Em 30 dias de convívio, Jaime tem de variar os pratos. Sempre a mesma coisa enjoa, por melhor que seja. Neymar, um dos que menos come, e isso talvez explique o fato de estar sempre magro, adora nhoque. Jaime o conhece desde os 15 anos, assim como Casemiro, Coutinho, Alex Sandro. Lembre-se que ele também pilota a cozinha para a gurizada da base. Então daqui a pouco pinta um agrado para o craque. Quando surge nhoque, Neymar já o procura com os olhos, como se agradecesse. Isso sem falar no pudim de leite condensado.
Já provei a iguaria, de fama lendária nos bastidores da Seleção.
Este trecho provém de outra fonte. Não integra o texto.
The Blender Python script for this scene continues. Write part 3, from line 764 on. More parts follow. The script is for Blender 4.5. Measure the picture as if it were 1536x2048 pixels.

Pode haver pudim de leite condensado igual ao do Seu Jaime em algum ponto da estratosfera, mas melhor, jamais. Suponho até que liberar geral pudim de leite condensado aos jogadores em caso de Hexa possa ser um grande aliado em termos de incentivo. Vai ter pudim no Catar?
— Vai ter pudim. E a cada Copa eu crio algo novo na receita. A ideia é sempre melhorar, entender
Levando-se em conta que Jaime vai para a sétima Copa, fico imaginando no que resultará a versão Catar do pudim. Cuja assinatura de chef é de um dos tantos craques que ninguém vê na Seleção.